Wards Accounting Seminar with Professor Noriaki Okamoto

Hierarchy and Heterarchy in Valuation: How Practitioners Learn to Calculate Commensurable Social Impact

Wednesday 28th of September. 14:00-15:30
Main Building Wards Library

Noriaki Okamoto is a professor of accounting in the College of Business at Rikkyo University in Tokyo, Japan. He received his PhD from Kobe University in 2006. He is currently a visiting scholar at the London School of Economics and Political Science. His main research interests lie in the social, political, and institutional aspects of accounting and finance. He is currently working on the topic of accounting for social impact with the support of a research grant from the Japan Society for the Promotion of Science (Grant number: 22K01796). His articles appeared in journals including Accounting Forum, Critical Perspectives on Accounting, Journal of Economic Methodology, and Research in Accounting Regulation. He also published dozens of articles in Japanese.


Organizational social performance now attracts stakeholders’ attention worldwide, and ‘impact investment,’ or ‘social impact investment,’ has become an eminent topic among investment practitioners (e.g., Cohen, 2021; Ebrahim, 2019; Epstein and Yuthas, 2014; Jones et al., 2022). Simultaneously, the identification and measurement of social impact have become crucial but challenging, given the lack of a single, widely accepted measurement framework. This study considers how accounting extends its sphere to embrace a new impact measurement framework that might differ from that of traditional accounting institutions. Although there are several theoretical approaches that can be employed to consider accounting for social impact, the present study particularly focuses on the ongoing shift of corporate performance analysis away from the perspective of hierarchy and heterarchy (Stark, 2009).
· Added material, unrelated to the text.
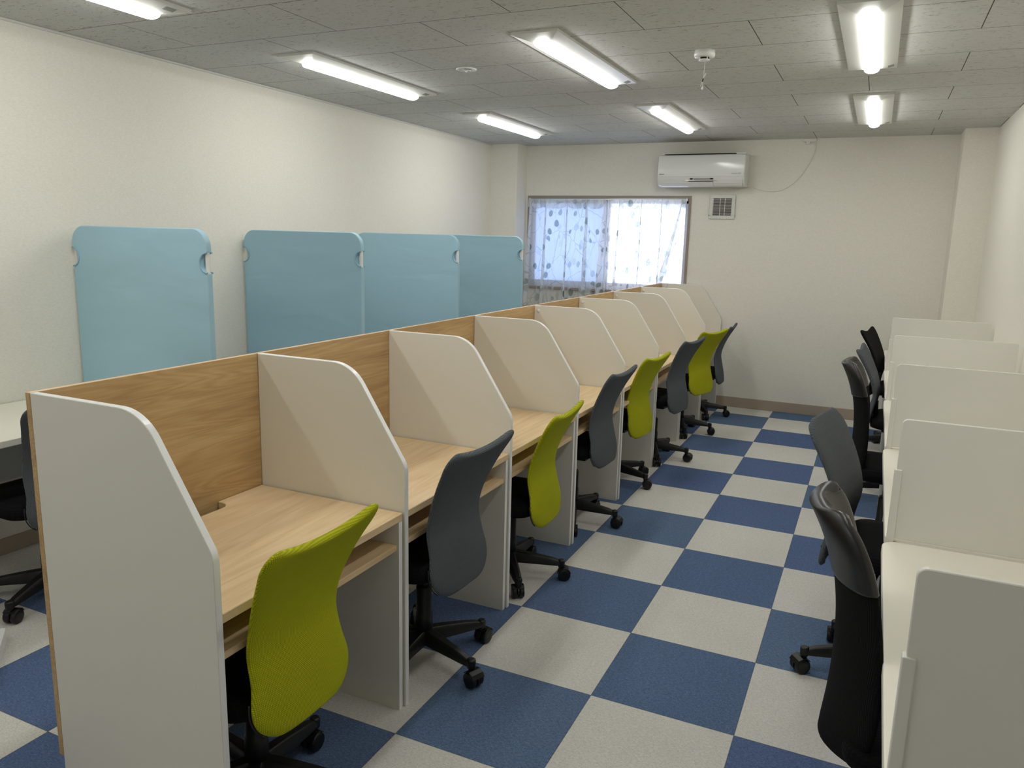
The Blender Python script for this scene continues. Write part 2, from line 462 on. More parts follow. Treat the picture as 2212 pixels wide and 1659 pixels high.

As a comparative structure, hierarchy normally consists of vertical rankings through quantification with objective numbers. By contrast, heterarchy generally represents a horizontal exploration of alternative metrics. From that standpoint, this study presents an in-depth analysis of how the practice of social impact measurement is realized among practitioners through a participatory observation of short training seminars on social impact analysis. The analysis reveals that both the bounded flexibility and a specific material valuation device are significant in the transition from heterarchy to hierarchy in calculating commensurable social value.